Doctor of Philosophy (College of Philosophy and Theology)

First Supervisor

Gerard O'Shea

Second Supervisor

Tracey Rowland

Abstract

In a 1983 lecture, Joseph Ratzinger noted that one need not demonstrate at great length the apparent difficulties within the epoch’s catechetical efforts, even going so far as to declare the situation a state of crisis. He argues that the reversal of roles between content and method – with content now serving method – served as a significant source of the purported crisis.1 The bulk of Ratzinger’s expansive theological work is a response to various crises within the understanding of the contents themselves, with a willing admission on his part that he did not have responsibility for catechetical methods.2 However, following his election to the papacy and with the arrival of the New Evangelization, Pope Benedict XVI began to broach the methodological question more directly, asking, for example, ““How can we talk about God in our time? How can we communicate the Gospel so as to open roads to his saving truth in our contemporaries’ hearts…?“3 This dissertation will attempt to fill the lacuna in Ratzinger’s theology pertaining to method, and to sketch an appropriate praxis for evangelization and catechesis in the wake of the catechetical outworking still underway and in flux following Vatican II. Starting with Ratzinger’s fundamental theology, the present dissertation seeks to provide a theological framework in order to engage the methodological question. In short, the dissertation attempts to answer the following: How does the revelation of the Logos in Jesus Christ shape Ratzinger's vision for evangelization? The paper will argue that for Ratzinger, the personal nature of the revelation of the Logos of God in Jesus Christ establishes an anthropological pattern, a series of guiding principles, according to which the body of Christ, the Church, evangelizes.
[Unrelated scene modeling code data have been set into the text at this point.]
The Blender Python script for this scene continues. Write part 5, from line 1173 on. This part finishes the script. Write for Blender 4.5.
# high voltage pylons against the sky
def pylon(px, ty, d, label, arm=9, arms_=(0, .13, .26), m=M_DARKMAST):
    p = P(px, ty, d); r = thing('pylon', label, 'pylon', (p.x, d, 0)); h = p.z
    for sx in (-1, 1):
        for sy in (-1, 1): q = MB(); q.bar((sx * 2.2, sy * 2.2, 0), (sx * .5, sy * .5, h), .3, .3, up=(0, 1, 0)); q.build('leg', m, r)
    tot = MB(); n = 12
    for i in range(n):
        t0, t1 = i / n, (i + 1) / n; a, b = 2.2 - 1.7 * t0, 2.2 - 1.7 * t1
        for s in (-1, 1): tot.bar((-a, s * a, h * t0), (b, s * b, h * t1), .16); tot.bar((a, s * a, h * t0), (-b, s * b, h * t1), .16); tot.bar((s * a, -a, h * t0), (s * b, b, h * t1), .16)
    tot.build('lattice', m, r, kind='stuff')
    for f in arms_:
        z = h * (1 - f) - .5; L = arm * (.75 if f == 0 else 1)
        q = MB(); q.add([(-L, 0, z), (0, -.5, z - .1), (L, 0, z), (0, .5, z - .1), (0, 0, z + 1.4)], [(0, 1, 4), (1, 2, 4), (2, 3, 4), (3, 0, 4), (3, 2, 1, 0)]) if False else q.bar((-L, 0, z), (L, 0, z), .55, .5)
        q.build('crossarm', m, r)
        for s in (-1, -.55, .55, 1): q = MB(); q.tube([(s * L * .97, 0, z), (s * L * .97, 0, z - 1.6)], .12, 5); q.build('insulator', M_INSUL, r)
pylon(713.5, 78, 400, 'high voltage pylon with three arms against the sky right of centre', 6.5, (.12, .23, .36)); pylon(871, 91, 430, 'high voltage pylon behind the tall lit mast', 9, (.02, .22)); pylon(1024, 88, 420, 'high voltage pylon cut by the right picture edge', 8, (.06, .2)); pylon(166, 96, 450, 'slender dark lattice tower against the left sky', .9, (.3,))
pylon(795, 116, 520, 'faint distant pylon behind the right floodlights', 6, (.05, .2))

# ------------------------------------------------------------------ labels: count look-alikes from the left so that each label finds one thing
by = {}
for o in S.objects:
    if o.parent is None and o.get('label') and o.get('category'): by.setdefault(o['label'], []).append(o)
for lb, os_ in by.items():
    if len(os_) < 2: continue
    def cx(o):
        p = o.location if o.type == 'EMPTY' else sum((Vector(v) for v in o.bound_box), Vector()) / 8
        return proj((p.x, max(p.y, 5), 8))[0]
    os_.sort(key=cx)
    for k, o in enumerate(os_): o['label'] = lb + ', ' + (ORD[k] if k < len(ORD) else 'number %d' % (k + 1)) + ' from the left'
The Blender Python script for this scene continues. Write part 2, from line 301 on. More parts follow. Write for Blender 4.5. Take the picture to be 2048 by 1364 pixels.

This study opens by considering the catechetical landscape following Vatican II, insofar as the landscape has been shaped by what Aidan Nichols calls “vulgarized Rahnerianism.” Next, the paper highlights Ratzinger's fundamental theology, which begins with the Logos insofar as the Logos has revealed itself in Jesus Christ, the Son -- a revelation accessible today through the

Church and reified in the act of faith. Chapter 3 follows the logic established by the Logos, and traces the mainlines of Ratzinger’s theological anthropology. Chapter 4 follows the anthropological framework established in Ch. 3 in order to provide a methodological framework according to the revelation of the Logos. The dissertation ultimately concludes that Ratzinger’s vision for evangelization and catechesis according to the Logos, as developed along the lines of his theological anthropology, presents a possible solution for the dissonance that has resulted in evangelization and catechesis since Vatican II.